我开始在 TikZ 中创建一些形状,效果很好。使用奇偶规则填充形状会在中间留下一些空间,因为 TikZ 无法将其识别为形状的一部分,因为线条在交叉点处是反转的。我怎么可能填充这些空间?
请参阅此 MWE:
\usepackage{tikz}
\begin{document}
\begin{tikzpicture}
\draw[fill=cyan,domain=-pi:pi,smooth,samples=200,even odd rule]
plot ({sin(deg(\x))+0.6*sin(deg(-3*\x))}, {cos(deg(\x))+0.6*cos(deg(-3*\x))})
plot ({1.2*(sin(deg(\x))+0.9*sin(deg(-3*\x)))}, {1.2*(cos(deg(\x))+0.9*cos(deg(-3*\x)))});
\end{tikzpicture}
\end{document}
在中间你可以看到几个空白。中间的空白还好,但我希望有办法填充其他四个,因为它们是形状的一部分。
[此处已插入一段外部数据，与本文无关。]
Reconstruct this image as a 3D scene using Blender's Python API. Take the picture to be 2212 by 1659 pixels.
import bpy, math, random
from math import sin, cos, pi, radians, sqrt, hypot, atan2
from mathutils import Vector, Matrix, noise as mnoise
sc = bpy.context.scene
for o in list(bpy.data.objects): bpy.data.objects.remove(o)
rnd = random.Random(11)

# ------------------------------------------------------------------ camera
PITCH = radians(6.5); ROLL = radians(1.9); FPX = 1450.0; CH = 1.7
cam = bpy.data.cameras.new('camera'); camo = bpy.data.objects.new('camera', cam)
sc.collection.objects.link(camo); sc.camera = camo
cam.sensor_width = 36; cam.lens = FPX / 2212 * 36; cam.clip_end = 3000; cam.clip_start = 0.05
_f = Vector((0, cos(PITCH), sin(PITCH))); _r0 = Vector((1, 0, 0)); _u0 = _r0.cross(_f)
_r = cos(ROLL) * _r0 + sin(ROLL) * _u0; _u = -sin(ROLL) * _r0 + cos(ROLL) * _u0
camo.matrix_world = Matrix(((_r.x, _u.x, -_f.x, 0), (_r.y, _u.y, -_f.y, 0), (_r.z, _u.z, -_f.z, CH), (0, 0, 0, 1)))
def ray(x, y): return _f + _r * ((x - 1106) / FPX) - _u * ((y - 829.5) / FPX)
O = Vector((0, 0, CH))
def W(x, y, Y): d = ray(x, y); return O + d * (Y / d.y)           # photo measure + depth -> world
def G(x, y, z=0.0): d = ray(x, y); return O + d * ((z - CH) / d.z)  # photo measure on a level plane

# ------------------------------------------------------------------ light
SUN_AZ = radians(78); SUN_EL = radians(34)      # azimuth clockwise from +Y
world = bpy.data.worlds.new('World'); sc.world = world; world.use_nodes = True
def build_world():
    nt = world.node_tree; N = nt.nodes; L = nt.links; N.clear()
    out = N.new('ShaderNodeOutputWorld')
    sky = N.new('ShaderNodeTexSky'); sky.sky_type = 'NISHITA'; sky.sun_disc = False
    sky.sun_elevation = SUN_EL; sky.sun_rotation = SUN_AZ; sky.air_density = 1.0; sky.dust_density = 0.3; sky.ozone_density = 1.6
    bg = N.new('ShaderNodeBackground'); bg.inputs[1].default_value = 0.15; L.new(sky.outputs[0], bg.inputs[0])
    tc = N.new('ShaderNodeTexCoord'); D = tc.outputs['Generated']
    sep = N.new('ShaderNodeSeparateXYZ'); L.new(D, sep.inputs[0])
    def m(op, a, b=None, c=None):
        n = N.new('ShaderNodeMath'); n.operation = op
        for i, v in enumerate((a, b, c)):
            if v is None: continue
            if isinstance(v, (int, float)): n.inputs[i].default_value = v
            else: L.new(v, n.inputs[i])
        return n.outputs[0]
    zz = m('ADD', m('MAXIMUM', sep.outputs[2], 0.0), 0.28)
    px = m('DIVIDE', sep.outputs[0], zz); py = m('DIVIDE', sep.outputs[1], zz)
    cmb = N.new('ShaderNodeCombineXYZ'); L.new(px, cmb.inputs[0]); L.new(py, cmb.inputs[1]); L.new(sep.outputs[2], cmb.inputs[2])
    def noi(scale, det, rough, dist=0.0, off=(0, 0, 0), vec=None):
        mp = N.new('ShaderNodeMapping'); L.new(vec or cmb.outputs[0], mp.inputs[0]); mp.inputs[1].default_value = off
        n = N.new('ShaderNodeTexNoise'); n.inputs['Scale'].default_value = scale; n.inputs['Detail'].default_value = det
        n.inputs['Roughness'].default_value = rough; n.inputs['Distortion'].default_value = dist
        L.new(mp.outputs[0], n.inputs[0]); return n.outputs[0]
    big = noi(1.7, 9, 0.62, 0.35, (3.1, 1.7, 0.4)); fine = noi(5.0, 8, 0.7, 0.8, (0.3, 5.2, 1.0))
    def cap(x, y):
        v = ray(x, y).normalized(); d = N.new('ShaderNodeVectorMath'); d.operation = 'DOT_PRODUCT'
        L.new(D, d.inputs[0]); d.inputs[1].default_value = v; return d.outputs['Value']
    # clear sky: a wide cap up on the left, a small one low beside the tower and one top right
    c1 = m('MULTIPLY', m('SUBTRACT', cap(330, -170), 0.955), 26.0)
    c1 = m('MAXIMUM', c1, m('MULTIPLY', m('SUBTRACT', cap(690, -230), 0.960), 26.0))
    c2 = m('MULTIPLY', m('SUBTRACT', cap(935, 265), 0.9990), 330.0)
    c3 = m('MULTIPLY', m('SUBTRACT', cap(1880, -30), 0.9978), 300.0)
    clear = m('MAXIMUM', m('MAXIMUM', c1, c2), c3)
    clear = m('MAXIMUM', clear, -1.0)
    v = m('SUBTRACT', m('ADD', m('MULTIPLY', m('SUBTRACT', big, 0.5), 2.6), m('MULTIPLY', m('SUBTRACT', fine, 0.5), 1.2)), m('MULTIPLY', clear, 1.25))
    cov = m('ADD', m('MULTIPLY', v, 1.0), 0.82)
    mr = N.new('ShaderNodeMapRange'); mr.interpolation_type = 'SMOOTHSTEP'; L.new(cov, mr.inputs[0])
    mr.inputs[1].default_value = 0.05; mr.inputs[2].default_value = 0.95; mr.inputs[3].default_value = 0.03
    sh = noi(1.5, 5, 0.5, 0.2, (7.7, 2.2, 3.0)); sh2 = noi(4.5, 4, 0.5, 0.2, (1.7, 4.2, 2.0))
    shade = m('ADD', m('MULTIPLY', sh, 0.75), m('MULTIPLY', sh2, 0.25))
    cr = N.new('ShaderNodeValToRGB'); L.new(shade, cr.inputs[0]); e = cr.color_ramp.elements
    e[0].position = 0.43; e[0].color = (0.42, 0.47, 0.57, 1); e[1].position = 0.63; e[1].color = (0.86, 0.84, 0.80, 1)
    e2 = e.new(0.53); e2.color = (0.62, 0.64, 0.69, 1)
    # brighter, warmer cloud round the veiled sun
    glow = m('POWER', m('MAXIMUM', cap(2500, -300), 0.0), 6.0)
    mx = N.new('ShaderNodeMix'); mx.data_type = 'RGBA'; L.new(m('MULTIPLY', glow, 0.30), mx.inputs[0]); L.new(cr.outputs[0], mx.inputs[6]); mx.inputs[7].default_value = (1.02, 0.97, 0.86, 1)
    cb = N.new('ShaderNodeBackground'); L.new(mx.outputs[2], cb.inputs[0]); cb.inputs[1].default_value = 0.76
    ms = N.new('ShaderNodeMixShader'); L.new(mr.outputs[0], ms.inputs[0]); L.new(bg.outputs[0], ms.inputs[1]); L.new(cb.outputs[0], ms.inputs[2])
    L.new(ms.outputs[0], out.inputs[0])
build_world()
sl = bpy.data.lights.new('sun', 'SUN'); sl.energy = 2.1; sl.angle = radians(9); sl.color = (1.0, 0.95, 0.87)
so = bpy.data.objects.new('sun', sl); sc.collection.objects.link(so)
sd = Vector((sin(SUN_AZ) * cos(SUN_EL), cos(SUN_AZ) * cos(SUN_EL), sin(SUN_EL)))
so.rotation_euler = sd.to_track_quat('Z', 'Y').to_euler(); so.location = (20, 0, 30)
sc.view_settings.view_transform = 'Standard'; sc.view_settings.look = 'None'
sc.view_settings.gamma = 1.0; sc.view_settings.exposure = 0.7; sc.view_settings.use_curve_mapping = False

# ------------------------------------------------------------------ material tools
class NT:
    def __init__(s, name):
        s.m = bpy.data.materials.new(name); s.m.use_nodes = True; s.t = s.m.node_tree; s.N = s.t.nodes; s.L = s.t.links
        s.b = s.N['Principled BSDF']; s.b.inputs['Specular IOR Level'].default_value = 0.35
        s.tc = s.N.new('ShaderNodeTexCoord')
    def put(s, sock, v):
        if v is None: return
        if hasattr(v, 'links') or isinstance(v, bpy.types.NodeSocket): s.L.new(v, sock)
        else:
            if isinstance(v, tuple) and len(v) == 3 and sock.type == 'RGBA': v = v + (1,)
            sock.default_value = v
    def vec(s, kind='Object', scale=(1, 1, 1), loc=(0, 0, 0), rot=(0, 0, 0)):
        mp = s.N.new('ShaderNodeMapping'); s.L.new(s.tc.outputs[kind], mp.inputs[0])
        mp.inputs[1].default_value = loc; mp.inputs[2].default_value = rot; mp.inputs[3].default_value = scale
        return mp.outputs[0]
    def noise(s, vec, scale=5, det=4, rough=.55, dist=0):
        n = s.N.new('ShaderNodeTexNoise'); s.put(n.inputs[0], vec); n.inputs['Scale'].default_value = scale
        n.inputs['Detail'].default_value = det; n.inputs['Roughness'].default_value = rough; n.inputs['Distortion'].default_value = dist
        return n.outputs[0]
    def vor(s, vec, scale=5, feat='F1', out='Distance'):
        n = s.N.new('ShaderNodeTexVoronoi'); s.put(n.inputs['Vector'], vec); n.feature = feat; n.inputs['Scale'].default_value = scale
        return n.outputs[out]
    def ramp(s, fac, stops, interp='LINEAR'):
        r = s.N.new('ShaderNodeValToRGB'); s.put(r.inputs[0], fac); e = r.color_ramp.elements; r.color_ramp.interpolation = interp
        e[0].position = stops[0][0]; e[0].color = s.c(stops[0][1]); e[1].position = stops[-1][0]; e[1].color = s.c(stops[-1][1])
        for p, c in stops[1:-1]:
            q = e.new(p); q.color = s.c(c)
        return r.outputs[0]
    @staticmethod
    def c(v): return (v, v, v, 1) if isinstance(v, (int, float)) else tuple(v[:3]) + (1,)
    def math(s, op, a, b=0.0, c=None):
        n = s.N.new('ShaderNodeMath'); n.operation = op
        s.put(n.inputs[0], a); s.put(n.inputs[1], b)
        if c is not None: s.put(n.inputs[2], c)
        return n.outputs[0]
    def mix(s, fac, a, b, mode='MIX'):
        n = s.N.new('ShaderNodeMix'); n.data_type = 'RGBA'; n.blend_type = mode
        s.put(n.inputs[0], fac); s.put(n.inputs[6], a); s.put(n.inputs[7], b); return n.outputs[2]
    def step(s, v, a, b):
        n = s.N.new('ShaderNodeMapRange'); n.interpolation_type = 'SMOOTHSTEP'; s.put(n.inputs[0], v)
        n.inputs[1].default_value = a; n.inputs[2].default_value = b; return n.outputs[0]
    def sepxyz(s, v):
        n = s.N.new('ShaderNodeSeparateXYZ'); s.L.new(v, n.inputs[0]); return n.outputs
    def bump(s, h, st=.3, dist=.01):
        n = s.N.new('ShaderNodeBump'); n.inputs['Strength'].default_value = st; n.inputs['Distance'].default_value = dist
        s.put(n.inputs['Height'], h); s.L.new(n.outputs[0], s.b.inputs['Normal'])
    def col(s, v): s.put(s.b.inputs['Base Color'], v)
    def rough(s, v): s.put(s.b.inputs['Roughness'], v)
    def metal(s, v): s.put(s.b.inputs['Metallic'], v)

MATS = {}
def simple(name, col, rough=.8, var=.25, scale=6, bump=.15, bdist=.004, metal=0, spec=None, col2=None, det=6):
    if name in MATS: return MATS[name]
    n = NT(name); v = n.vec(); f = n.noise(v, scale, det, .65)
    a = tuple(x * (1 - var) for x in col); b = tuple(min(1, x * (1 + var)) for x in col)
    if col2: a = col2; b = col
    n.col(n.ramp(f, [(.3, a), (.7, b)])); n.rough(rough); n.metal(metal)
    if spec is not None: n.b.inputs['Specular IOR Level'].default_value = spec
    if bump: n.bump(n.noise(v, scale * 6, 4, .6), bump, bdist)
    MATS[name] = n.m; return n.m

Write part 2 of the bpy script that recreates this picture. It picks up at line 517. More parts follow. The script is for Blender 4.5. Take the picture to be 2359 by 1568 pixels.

通过将条纹相互折叠起来,是否也能创造出 3D 效果?类似于凯尔特结或彭罗斯三角形。
感谢您的帮助!
答案1
另一个解决方案...
\documentclass{article}
\usepackage{pgfplots}
\usepgfplotslibrary{fillbetween}
\begin{document}
\begin{tikzpicture}
\foreach \y in {1,...,8} {
\draw[name path=A, thick, domain=-1+45*\y:45*(1+\y),smooth,samples=200]
plot ({sin(\x)+0.6*sin(-3*\x)}, {cos(\x)+0.6*cos(-3*\x)});
\draw[name path=B, thick, domain=-1+45*\y:45*(1+\y),smooth,samples=200]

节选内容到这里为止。